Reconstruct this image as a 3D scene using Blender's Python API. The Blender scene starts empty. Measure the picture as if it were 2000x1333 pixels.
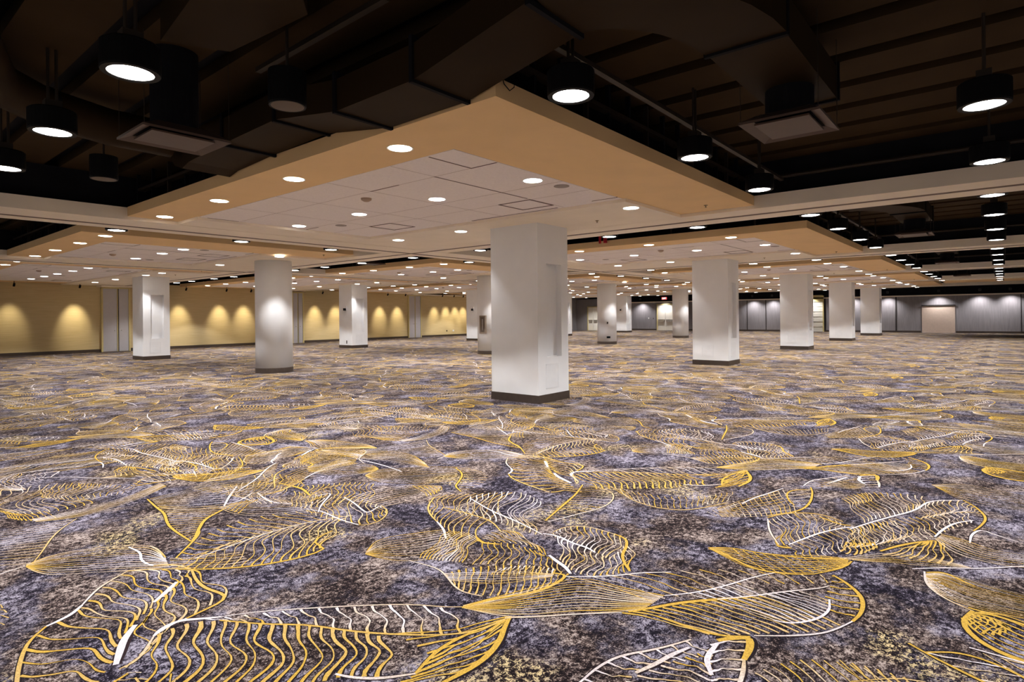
import bpy, math, random
import numpy as np
from mathutils import Vector, Matrix

# ------------------------------------------------------------------ camera, world, exposure
SC = bpy.context.scene
EYE = 1.55
YAW, ROLL, FPX, CY = 0.6935, -0.0099, 1153.04, 616.74
cam_d = bpy.data.cameras.new('camera')
cam_d.sensor_width = 36.0
cam_d.lens = FPX * 36.0 / 2000.0
cam_d.shift_y = -(CY - 666.5) / 2000.0 * -1.0
cam_d.clip_start = 0.05
cam_d.clip_end = 300
cam = bpy.data.objects.new('camera', cam_d)
SC.collection.objects.link(cam)
F = Vector((math.cos(YAW), math.sin(YAW), 0)); Rv = Vector((math.sin(YAW), -math.cos(YAW), 0)); Uv = Vector((0, 0, 1))
R3 = Rv * math.cos(ROLL) + Uv * math.sin(ROLL)
U3 = Uv * math.cos(ROLL) - Rv * math.sin(ROLL)
M = Matrix((R3, U3, -F)).transposed().to_4x4()
M.translation = Vector((0, 0, EYE))
cam.matrix_world = M
SC.camera = cam

world = bpy.data.worlds.new('world'); SC.world = world
world.use_nodes = True
world.node_tree.nodes['Background'].inputs[0].default_value = (1.0, 0.9, 0.82, 1)
world.node_tree.nodes['Background'].inputs[1].default_value = WORLD_STRENGTH = 0.35
SC.view_settings.view_transform = 'Standard'
SC.view_settings.look = 'None'
SC.view_settings.gamma = 1.0
SC.view_settings.use_curve_mapping = False
SC.view_settings.exposure = 0.2
SC.cycles.use_denoising = True
SC.cycles.max_bounces = 8
SC.cycles.diffuse_bounces = 5
SC.cycles.sample_clamp_indirect = 6.0
SC.cycles.use_light_tree = True

P_RECESS, P_PEND, P_WALL = 285.0, 290.0, 135.0     # watts of the lamp kinds

# ------------------------------------------------------------------ grid of the hall (metres)
X0, Y0, SX, SY = 8.667, 6.777, 9.268, 9.315
WX, WY = 0.464, 0.544
ZC, ZP, ZT, ZD = 3.17, 3.22, 3.37, 3.90         # beam underside, island underside, island top, deck
YW, XW = 33.1, 52.3                              # left wall, far wall
random.seed(7)
COL = SC.collection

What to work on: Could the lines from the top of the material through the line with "from mathutils import Vector, Matrix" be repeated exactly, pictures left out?

Reply to the exercise:
Reconstruct this image as a 3D scene using Blender's Python API. The Blender scene starts empty. Measure the picture as if it were 2000x1333 pixels.
import bpy, math, random
import numpy as np
from mathutils import Vector, Matrix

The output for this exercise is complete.